That’s a shame. Many of these homes could have been rehabilitated and provide much needed work and homes to people. Nice brick facades, old fashioned streetscaping, could have been a lovely place.
I wonder why gentrification did not take place?
If they had given these homes and land away free and property tax free for 10 years to people who committed to renovating them they could have had a much better (and cheaper) result.
Very short sighted. Now some awful atrocity will be built there.
2008 happened.
Although I live near Baltimore now, I haven’t spent much time in row homes.
I lived near Detroit for nearly 50 years and for a while worked in welfare homes.
That was 30 years ago. The homes had been neglected for decades but could have probably been re-habilitated. 30 years later, any real hope of saving these homes is futile.
It can be done. The builder can shore up the façade and completely rebuild the interior, removing even the floor joists and wall studs. It’s incredibly time consuming and expensive.
Better off with complete demo and possible future re-build.
It’s the same with these cheaper row homes.
I know nothing about Baltimore. But I believe people like Spike Lee strongly opposed gentrification in places in Brooklyn.
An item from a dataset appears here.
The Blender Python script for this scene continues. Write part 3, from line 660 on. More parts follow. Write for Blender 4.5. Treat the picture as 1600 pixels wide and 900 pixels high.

They saw gentrification as: a bunch of white people moving in, fixing the place up, raising the property values, and -- you know -- just destroying the neighborhood and chasing black folks out.
Can't be having that.
Philly has a lot of row houses that are being gentrified...but you know, "gentrification" is a bad word for the BGI....it means somebody's taken initiative to actually improve the rundown homes that minorities used to own..
Risk of serious injury or being murdered is one reason. Many of the remaining denizens would kill you as quickly as look at you.
Homes for our enemies who are still coming into the country? Ragheads who won't work and won't assimilate and relish the opportunity to murder the infidel? That kind of atrocity?
AFAIK a big factor is lead & asbestos removal. Costs of regulating repairs & disposal are prohibitive, beyond any fair market profit. Since it’s a fair enactment of a fair prohibition, taxpayers are fairly on the hook for cleanup costs - lest the legislation leave a literal wasteland.
Methinks there is a place for government to break traps that some markets fall into: sometimes bad behavior becomes systemic, as it is prohibitively uncompetitive to do the right thing without all other players shaping up simultaneously. Enacting appropriate prohibitions is appropriate, but resolution may require taxpayer funding if taxpayers want the deadlock fixed.
It is a shame to see these beauties go. Why havent they been renovated as you suggested? Part of it is the regs about lead abatement, as some have suggested.
Another large factor is the fact that Baltimore has been governed by a long succession of DemocRats whose corruption and ineffective policies have allowed crime to flourish.
I know of stories of individuals who have bought homes to rehab — some for flipping and some for personal dwellings — in such neighborhoods only to be plagued by break-ins, robbery, and muggings.
Baltimore’s government has ruined so many chances to broaden its tax base.